Concern blog Wednesday, 1 August 2007
Actor Nathaniel Parker, together with documentary maker Paul Welsh, recently visited Chad with Concern Worldwide. Having helped to front the Disaster Emergencies Committee’s Darfur and Chad Crisis Appeal, Nathaniel went to Chad to see the conditions there for himself. Over the coming week, Nathaniel will be a guest contributor to the editor’s blog. His diary, opinions and experiences will provide a valuable glimpse into what life is like for many thousands of displaced people in Chad.
This is where it all begins. I woke at 4am, and lay there in the heat listening to my iPod till six when I had to get up. A quick breakfast of tea with honey and a banana butty went down a treat. At the very small airport we received the first of many rubber stamps that would be coming our way that day. There isn’t a desk or check-in here just a guy shouting out the names on the manifold. I was advised to wear full-length trousers despite the heat to show respect for the local culture.
I did my first piece to camera on the plane. I had rehearsed the words over and over in my head, and had got quite nervous, but as it turned out I needn’t have bothered. I just had to look out of the window in our familiar DeHavilland. We were met by Jo Mason, who is one of the Concern staff helping to develop the plan for the programme and was to act as another “fixer” for us but this time of the more general variety.
A quick visit to the Concern house and we went out into the field, at last.
It proves to be everything I expected, but without the overt pain and suffering. How come this is one of the largest humanitarian crises in the world? It doesn’t look so bad to the naked eye. However, I needn’t have doubted it for a moment. I was about to see the pain and suffering that is silently raging here on an individual level, but relevant to all.

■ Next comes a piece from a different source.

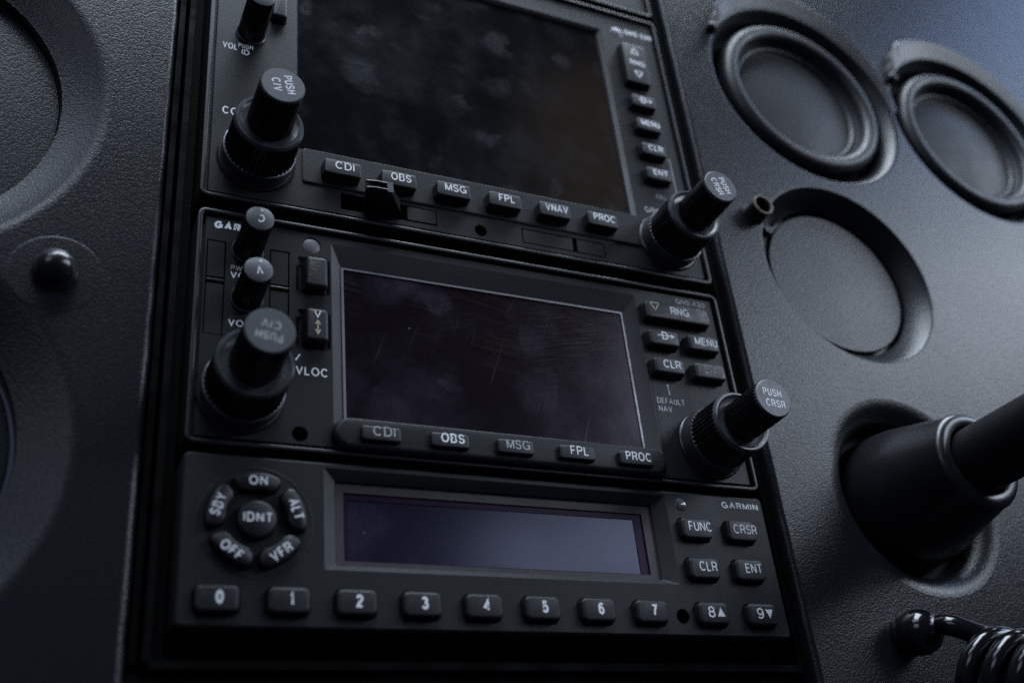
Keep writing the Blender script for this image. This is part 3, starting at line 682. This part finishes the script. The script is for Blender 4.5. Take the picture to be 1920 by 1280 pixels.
# ================================================================== TRANSPONDER (lower unit)
TY0, TY1 = -108.0, -68.0
u = unit('transponder', 'lower avionics unit with wide bluish display and a row of number keys', X0, X1, TY0, TY1)
zf = -.2
NK = [-75.6, -60.3, -45.1, -29.7, -14.4, .8, 16.1, 31.4, 50.0, 65.4]
KEYS = {str(i): (x, x+9.2, -105.0, -99.2) for i, x in enumerate(NK)}
KEYS.update({'FUNC': (49.5, 58.9, -82.1, -76.2), 'CRSR': (64.2, 73.5, -82.1, -76.2), 'CLR': (49.6, 59.0, -93.1, -87.2), 'ENT': (64.3, 73.6, -93.1, -87.2)})
def sector(cx, cy, ri, ro, amid, half, rc=1.2, n=10):
    """rounded ring segment, counter-clockwise"""
    do, di = math.degrees(rc/ro), math.degrees(rc/ri)
    P = []
    for k in range(n+1): a = R_(amid-half+do+(2*half-2*do)*k/n); P.append((cx+ro*math.cos(a), cy+ro*math.sin(a)))
    a = R_(amid+half-do*.3); P.append((cx+(ro-rc*.3)*math.cos(a), cy+(ro-rc*.3)*math.sin(a)))
    a = R_(amid+half); P.append((cx+(ro-rc)*math.cos(a), cy+(ro-rc)*math.sin(a))); P.append((cx+(ri+rc)*math.cos(a), cy+(ri+rc)*math.sin(a)))
    for k in range(n+1): a = R_(amid+half-di-(2*half-2*di)*k/n); P.append((cx+ri*math.cos(a), cy+ri*math.sin(a)))
    a = R_(amid-half); P.append((cx+(ri+rc)*math.cos(a), cy+(ri+rc)*math.sin(a))); P.append((cx+(ro-rc)*math.cos(a), cy+(ro-rc)*math.sin(a)))
    a = R_(amid-half+do*.3); P.append((cx+(ro-rc*.3)*math.cos(a), cy+(ro-rc*.3)*math.sin(a)))
    return P
CX, CY = -63.0, -84.0
MODES = [('ON', 90, 0), ('ALT', 18, -72), ('VFR', -54, 36), ('OFF', -126, -36), ('SBY', 162, 72)]
tscr = rrect(-47.4, 46.9, -94.3, -69.6, .6, 2)
holes = [key_hole(*k, 1.5, .5) for k in KEYS.values()]+[sector(CX, CY, 6.72, 11.38, a, 32.2) for _, a, _ in MODES]+[circle(CX, CY, 4.6, 40), tscr, circle(46.03, -102.6, 1.95, 32), circle(51.6, -71.9, 2.0, 24)]
def rr(d): return rrect(X0+d, X1-d, TY0+d, TY1-d, max(1.6-d, .3))
mb = MB(); mb.loft([(rr(0), -14), (rr(0), zf-1.0), (rr(.25), zf-.35), (rr(.8), zf)], False)
mb.fill(rr(.8), holes, zf)
for h in holes: mb.loft([(h, zf), (h, zf-1.6)], False)
build('faceplate', mb, M_face_b, u, angle=40)
mb = MB(); mb.fill(rr(1), [], -8); build('back_plate', mb, M_black, u)
mb = MB(); inn = rrect(-44.3, 43.2, -92.6, -71.9, .6, 2)
mb.loft([(tscr, zf), (inn, -2.2)], False); build('display_bevel', mb, M_bevel, u, angle=20)
mb = MB(); mb.loft([(inn, -2.2), (inn, -2.9)], False); mb.fill(inn, [rrect(-42.0, 40.2, -91.2, -74.4, .3, 2)], -2.9); build('display_frame', mb, M_lcd_frame, u)
mb = MB(); mb.fill(rrect(-42.2, 40.4, -91.4, -74.2, .3, 2), [rrect(-41.0, 37.6, -90.9, -76.0, .2, 2)], -3.3); build('display_shade_border', mb, M_lcd_shade, u)  # dark border painted as the frame's shadow, widest at top and right
mb = MB(); mb.fill(rrect(-41.2, 37.8, -91.1, -75.8, .2, 2), [], -3.5); build('display_glass', mb, M_lcd, u)
for nm, q in KEYS.items():
    k = key(u, *q, 1.8, 1.35, None, .75, zf-1.6); cx, cy = (q[0]+q[1])/2, (q[2]+q[3])/2
    if nm in '89':
        text(nm, cx-1.0, cy+.3, 1.84, 2.9, M_white, k, width=2.1, bold=.006, name='legend')
        d = 1 if nm == '8' else -1
        glyph('scroll_arrow', [[(cx+.7, cy+.25-d*1.1), (cx+3.1, cy+.25-d*1.1), (cx+1.9, cy+.25+d*1.2)]], 1.84, M_white, k)
    elif nm.isdigit(): text(nm, cx+.45, cy+.3, 1.84, 2.95, M_white, k, bold=.024, name='legend')
    else: text(nm, cx+1.0, cy+.5, 1.84, 2.65, M_white, k, width={'FUNC': 7.4, 'CRSR': 7.6, 'CLR': 5.5, 'ENT': 5.4}[nm], bold=.003, name='legend')
for nm, a, rot in MODES:
    mb = MB(); base = sector(CX, CY, 6.9, 11.2, a, 31)
    c = (sum(p[0] for p in base)/len(base), sum(p[1] for p in base)/len(base))
    def shr(d): return sector(CX, CY, 6.9+d, 11.2-d, a, 31-d*5.5, 1.2-d*.4)
    mb.loft([(base, zf-1.6), (base, 1.2), (shr(.18), 1.6), (shr(.6), 1.85)])
    k = build('mode_key', mb, M_key, u, (c[0], c[1], zf-1.6), 50)
    ra = R_(a); text(nm, CX+9.1*math.cos(ra), CY+9.1*math.sin(ra), 1.89, 2.35, M_white, k, rot=rot, bold=.022, width={'ON': 4.2, 'ALT': 5.0, 'VFR': 5.4, 'OFF': 5.4, 'SBY': 5.4}[nm], name='legend')
mb = MB(); mb.lathe(CX, CY, [(4.45, zf-1.6), (4.4, 1.2), (4.2, 1.65), (3.8, 1.85), (.02, 1.9)], 64, True); k = build('mode_key', mb, M_key, u, (CX, CY, zf-1.6), 50)
text('IDNT', CX+.1, CY+.3, 1.93, 2.3, M_white, k, width=6.5, bold=.022, name='legend')
screw_hole(u, 46.03, -102.6, 1.9, zf)
mb = MB(); mb.lathe(51.6, -71.9, [(1.95, zf-.8), (1.95, zf-.1), (1.5, zf+.15), (.02, zf+.3)], 32, True); build('light_sensor', mb, M_lens, u)
text('GARMIN', 71.3, -71.0, zf+.03, 1.95, M_white, u, width=12.3, bold=.030)
mb = MB(); mb.lathe(CX, CY, [(13.0, zf+.004), (12.9, zf+.07), (12.7, zf+.07), (12.6, zf+.004)], 96, False); build('dial_ring', mb, M_face_b, u)

# ================================================================== UNIT ABOVE (only its lower edge shows)
u = unit('audio_panel', 'black avionics unit above the large display, only its lower right corner in view', X0, X1, 122.4, 158)
rim_body(u, X0, X1, 122.4, 158, [], 2.0, M_face)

I was introduced to Hadija. She has seven children. The eldest is 14 and the youngest, an adorable six-week-old boy, Salime, was with us all day either on Hadija’s back, sleeping, or feeding. I can’t pretend to be Hadija’s friend, but over the next few hours we got to know each other well through our interpreter Gido.
To read about Hadija’s life in the camp in full please click here
As we left her late on in the day to do her cooking, we went to look round the rest of the site, and examined the need for plastic sheets. How can they cost £25? Well, they are strong, as they need to be, and they have to get here. This is not easy. We began to discover the need for these sheets ourselves as the wind suddenly picked up and the sky darkened. It approached with a silent ferocity and then a roar. A sand storm was upon us. I had never witnessed one before and behaved a bit like a wimp, if truth be known. I thought it was going to last all night. There seemed to be no light at the end of the tunnel, but in fact it lasted only about half an hour. We went back to Hadija’s house. She has only flimsy sheet to protect her straw roof. The sand easily penetrated it and came through the walls.
That night was spent at the compound of the United Nations High Commissioner for Refugees, which sounds quite grand, but was about as crude as can be. Our room was exactly what I would imagine a prison to look like from the inside: two very basic beds in a room, and no air-con with huge great big spiders. I woke at 2am too damn hot to sleep. I listened to music again and looked at pictures of my family, thinking how incredible my life is. I said I wouldn’t write this kind of sentimental comparison, but you have to say we are blessed in our country. I think the spirit I witnessed in Hadija is a reflection of the kind of spirit that must have governed our country nearly 70 years ago during the war. Put your head down and get on with it. Don’t grumble, it doesn’t make things any better; find the best way to get your kids through this, and at all costs, keep your dignity. These people are just like us.